PANTAU LAMPUNG – Kejaksaan Agung (Kejagung) resmi mengajukan banding atas putusan majelis hakim yang menjatuhkan vonis 6,5 tahun penjara kepada terdakwa kasus korupsi tata niaga timah, Harvey Moeis. Dalam banding ini, Kejagung tetap menuntut hukuman 12 tahun penjara sesuai dengan tuntutan awal Jaksa Penuntut Umum (JPU).
Kepala Pusat Penerangan Hukum Kejagung, Harli Siregar, mengonfirmasi bahwa JPU tengah menyusun memori banding. Ketua Komisi Kejaksaan (Komjak), Pujiyono Suwadi, menegaskan bahwa tuntutan dalam banding tidak berubah dari yang diajukan pada persidangan tingkat pertama.
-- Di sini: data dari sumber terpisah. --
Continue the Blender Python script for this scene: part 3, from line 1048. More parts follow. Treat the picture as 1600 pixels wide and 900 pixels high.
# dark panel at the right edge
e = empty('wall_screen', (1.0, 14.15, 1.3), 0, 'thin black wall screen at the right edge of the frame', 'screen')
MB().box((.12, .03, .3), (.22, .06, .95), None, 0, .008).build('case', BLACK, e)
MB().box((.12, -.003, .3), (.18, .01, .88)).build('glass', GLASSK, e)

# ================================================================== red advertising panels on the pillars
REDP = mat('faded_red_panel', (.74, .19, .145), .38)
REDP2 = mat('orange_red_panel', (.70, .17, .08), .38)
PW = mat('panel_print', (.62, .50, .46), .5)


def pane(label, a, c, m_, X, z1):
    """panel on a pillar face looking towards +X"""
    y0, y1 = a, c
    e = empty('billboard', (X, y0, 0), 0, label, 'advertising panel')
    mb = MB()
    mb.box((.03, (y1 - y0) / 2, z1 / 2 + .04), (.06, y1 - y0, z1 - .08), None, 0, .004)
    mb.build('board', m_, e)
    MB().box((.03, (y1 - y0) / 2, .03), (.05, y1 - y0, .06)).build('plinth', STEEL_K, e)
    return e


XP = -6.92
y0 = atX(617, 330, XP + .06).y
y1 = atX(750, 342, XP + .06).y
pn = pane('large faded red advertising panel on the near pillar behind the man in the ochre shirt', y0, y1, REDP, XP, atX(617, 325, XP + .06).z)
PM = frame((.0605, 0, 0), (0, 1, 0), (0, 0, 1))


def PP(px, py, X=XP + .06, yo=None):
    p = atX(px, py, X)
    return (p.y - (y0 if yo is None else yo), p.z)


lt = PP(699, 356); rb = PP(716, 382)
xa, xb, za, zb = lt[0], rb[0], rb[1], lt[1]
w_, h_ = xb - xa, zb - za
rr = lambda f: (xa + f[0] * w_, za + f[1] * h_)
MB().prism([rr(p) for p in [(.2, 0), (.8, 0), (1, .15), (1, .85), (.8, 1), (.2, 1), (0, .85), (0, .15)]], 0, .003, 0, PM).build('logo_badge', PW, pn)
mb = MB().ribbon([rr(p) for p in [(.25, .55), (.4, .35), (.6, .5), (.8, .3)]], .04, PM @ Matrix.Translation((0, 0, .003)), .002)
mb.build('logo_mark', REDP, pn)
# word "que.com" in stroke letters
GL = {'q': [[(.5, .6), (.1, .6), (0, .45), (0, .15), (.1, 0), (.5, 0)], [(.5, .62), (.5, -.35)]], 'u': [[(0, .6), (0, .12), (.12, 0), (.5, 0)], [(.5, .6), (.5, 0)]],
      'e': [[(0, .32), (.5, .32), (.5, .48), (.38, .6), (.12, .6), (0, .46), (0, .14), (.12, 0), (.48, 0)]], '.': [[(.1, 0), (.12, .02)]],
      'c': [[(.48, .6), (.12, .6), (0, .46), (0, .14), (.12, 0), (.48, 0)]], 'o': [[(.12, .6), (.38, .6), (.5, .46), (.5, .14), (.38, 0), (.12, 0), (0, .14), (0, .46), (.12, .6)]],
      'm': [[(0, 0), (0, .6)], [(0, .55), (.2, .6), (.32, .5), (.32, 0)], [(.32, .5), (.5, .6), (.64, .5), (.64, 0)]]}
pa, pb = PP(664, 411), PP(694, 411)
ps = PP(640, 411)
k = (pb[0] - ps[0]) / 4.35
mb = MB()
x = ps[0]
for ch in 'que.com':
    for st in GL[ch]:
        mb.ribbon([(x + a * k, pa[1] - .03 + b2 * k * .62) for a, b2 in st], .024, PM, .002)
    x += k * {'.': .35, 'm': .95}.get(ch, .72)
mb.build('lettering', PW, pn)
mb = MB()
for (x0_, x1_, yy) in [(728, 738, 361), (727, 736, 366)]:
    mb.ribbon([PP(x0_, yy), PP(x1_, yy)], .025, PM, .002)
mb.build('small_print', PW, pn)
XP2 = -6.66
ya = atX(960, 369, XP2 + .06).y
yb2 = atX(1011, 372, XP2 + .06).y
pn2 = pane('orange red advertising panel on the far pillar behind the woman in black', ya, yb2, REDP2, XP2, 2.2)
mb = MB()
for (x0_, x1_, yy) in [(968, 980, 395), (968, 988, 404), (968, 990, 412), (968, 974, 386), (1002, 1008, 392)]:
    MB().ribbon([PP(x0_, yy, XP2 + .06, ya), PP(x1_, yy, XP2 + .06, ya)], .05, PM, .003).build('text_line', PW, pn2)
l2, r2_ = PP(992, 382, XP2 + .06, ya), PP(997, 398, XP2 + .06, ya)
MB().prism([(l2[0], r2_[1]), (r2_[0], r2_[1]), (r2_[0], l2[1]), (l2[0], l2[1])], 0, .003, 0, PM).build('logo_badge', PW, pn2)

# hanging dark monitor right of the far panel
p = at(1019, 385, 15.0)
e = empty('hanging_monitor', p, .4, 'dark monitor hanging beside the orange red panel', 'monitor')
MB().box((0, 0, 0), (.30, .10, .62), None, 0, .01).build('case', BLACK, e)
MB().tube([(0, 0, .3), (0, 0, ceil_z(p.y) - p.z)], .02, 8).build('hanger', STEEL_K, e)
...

Putusan Banding Bisa Lebih Berat
Ahli hukum pidana dari Universitas Trisakti, Abdul Fickar Hadjar, menjelaskan bahwa majelis hakim tingkat banding memiliki kewenangan untuk memperberat hukuman terdakwa. Namun, hukuman tidak boleh melebihi ancaman maksimal dalam pasal yang digunakan untuk menjerat Harvey.
Harvey Moeis didakwa dengan Pasal 2 ayat (1) jo Pasal 18 Undang-Undang Tindak Pidana Korupsi serta Pasal 3 Undang-Undang Pencegahan dan Pemberantasan Tindak Pidana Pencucian Uang jo Pasal 55 ke-1 KUHP. Berdasarkan aturan tersebut, terdakwa dapat dijatuhi hukuman mulai dari satu tahun hingga maksimal 20 tahun atau bahkan seumur hidup.
Prabowo Soroti Vonis Ringan
Sorotan terhadap vonis Harvey semakin tajam setelah Presiden Prabowo Subianto menyinggung hukuman ringan bagi pelaku korupsi yang merugikan negara hingga ratusan triliun rupiah. Prabowo bahkan menyebut bahwa hukuman yang pantas bagi kasus korupsi semacam ini seharusnya mencapai 50 tahun.
Namun, Fickar menilai pernyataan tersebut sulit direalisasikan dalam sistem hukum Indonesia. Menurutnya, berdasarkan KUHP, hukuman maksimal yang dapat dijatuhkan adalah 20 tahun penjara atau seumur hidup.